**Stated exercise**
Up to and including the line containing "SC.render.resolution_x = 1024;", please reproduce the lines of the listing below, starting from the top.

**Data section**

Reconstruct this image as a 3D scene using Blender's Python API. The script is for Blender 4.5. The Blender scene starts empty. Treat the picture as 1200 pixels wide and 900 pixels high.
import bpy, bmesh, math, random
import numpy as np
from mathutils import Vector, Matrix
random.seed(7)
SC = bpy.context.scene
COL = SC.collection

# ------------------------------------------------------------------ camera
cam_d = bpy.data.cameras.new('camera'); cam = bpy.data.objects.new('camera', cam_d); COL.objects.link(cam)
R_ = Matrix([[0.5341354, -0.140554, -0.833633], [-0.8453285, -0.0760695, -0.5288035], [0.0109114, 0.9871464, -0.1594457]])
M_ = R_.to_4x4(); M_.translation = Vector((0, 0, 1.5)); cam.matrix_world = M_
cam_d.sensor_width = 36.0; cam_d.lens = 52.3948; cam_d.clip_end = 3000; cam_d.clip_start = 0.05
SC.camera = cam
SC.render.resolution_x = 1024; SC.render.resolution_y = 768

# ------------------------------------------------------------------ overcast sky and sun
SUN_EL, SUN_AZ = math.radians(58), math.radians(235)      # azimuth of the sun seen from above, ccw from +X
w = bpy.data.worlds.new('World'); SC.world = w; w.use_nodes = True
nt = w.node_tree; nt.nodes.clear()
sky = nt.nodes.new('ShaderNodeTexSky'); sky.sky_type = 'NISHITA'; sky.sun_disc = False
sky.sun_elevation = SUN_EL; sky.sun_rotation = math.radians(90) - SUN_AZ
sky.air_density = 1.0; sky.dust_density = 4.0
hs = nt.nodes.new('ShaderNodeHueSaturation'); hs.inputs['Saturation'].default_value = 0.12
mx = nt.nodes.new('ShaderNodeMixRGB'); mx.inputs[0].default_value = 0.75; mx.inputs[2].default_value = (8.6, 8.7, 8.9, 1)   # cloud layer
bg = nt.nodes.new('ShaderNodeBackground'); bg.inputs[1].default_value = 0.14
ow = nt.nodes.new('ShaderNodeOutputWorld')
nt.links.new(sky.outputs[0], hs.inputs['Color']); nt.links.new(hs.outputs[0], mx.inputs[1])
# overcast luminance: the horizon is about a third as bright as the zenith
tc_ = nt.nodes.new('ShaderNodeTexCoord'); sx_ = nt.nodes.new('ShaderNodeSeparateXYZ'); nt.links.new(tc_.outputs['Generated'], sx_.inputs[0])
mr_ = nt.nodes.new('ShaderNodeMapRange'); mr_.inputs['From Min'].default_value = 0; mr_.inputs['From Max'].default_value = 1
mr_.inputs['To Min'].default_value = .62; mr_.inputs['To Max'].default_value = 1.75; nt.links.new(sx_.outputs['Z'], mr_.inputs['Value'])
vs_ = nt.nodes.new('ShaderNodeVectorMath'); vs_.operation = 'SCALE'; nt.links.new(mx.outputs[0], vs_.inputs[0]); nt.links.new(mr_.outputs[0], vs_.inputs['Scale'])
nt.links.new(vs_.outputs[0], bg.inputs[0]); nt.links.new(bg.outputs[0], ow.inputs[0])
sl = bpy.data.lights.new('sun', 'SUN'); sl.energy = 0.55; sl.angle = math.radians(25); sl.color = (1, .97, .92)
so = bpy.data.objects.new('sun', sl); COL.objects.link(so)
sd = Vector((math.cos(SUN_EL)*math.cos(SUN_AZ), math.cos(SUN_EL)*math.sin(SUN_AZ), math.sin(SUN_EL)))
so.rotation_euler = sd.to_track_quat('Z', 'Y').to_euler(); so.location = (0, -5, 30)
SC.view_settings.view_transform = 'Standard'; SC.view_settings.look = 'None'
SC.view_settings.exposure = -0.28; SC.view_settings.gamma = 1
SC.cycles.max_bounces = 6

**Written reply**
Reconstruct this image as a 3D scene using Blender's Python API. The script is for Blender 4.5. The Blender scene starts empty. Treat the picture as 1200 pixels wide and 900 pixels high.
import bpy, bmesh, math, random
import numpy as np
from mathutils import Vector, Matrix
random.seed(7)
SC = bpy.context.scene
COL = SC.collection

# ------------------------------------------------------------------ camera
cam_d = bpy.data.cameras.new('camera'); cam = bpy.data.objects.new('camera', cam_d); COL.objects.link(cam)
R_ = Matrix([[0.5341354, -0.140554, -0.833633], [-0.8453285, -0.0760695, -0.5288035], [0.0109114, 0.9871464, -0.1594457]])
M_ = R_.to_4x4(); M_.translation = Vector((0, 0, 1.5)); cam.matrix_world = M_
cam_d.sensor_width = 36.0; cam_d.lens = 52.3948; cam_d.clip_end = 3000; cam_d.clip_start = 0.05
SC.camera = cam
SC.render.resolution_x = 1024; SC.render.resolution_y = 768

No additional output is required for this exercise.